Darren Horowitz - Analyst
Hello guys, good morning.
Michael Dunn - CEO
Morning, Mike.
Darren Horowitz - Analyst
Mike, wanted to go back to your propane cost and that being a part of a function of both Mid-con and Gulf Coast inventories. Obviously you are in kind of the transition period, but let us just look at where an inventories are today. The expectation that the propane market is going to be pretty tight, at least for the intermediate time frame. If wholesale costs remain elevated, how much of a challenge do you think that is going to have on the ability to expand retail margins into next heating season?
Michael Stivala - President
It is going to be difficult to extend retail markets in any business today. Again I am answering your question in general terms. I do not think that the economy and/or the mentality of the American purchaser today understands the relative changing cost and is unwilling to pay for it.
You have got higher commodity costs. You have got higher benefit costs. You have got a political group that is trying to push for higher minimum wage costs yet nobody wants to pay for any of these things. You have got already embedded regulatory costs. So looking at the commodity, yes, that is part of our concern. But so are some of the other issues around the overall cost structure.
Darren Horowitz - Analyst
Yes. And then if I could switching gears over to some previous comments that you guys have made with regard to acquisition activity, and obviously more recently we have seen one of your larger competitors diversify their operations with a midstream water disposal acquisition. In the past you have talked about consideration acquisitions maybe outside the retail wholesale propane fairway, and I am just wondering what your thoughts are on the current opportunity set? What you're seeing out there? Has there been any shift, and maybe what you might be looking at? What you might not be looking at, and just a general update on overall multiples would be helpful.
Michael Dunn - CEO
We are suspending a lot of time on outside propane potential opportunities. As far as the multiple thing is considered, you know probably better than I that a lot of these drop-downs are trading at significantly lower multiples than the non-drop-down acquisitions and the non-drop-down multiples, 13/12, 13, 14 times just do not work mathematically. But we are looking and yet we saw. They did a nice acquisition. It was interesting how it was reported.
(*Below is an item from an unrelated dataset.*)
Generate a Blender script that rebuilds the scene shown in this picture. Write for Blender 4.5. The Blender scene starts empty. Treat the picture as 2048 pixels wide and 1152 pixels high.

But that is for another day. They did take that step outside, and they were quick to follow it up with a reasonably small acquisition in propane in California which consumed a lot of headline. But as far as we are concerned, was I being sarcastic? As far as we are concerned, we continue to pursue to try to get our arms around where we think, okay, the viable spots will be for either ancillary businesses and/or general common-known midstream type opportunities. We are working pretty hard at it, Darren. I am pretty confident that we will accomplish something in due time.
Darren Horowitz - Analyst
We wish you the best of luck. Thank you, Mike.
Michael Dunn - CEO
Thank you.
Operator
(Operator Instructions). There are no questions. Thank you. Please continue.
Michael Dunn - CEO
Well again I want to thank everyone for joining us today, and we look forward to speaking with you again in August. Thank you, Stacey.
Operator
Thank you. Ladies and gentlemen, this conference will be available for replay after 11 o'clock am today running through May 9th until midnight. You may access the AT & T replay system at any time by dialing 1-800-475-6701 and when prompted enter the access code of 325141. Those numbers again 1-800-475-6701, access code 325141. That does conclude your conference for today. Thank you for your participation and for using AT & T executive teleconference. You may now disconnect.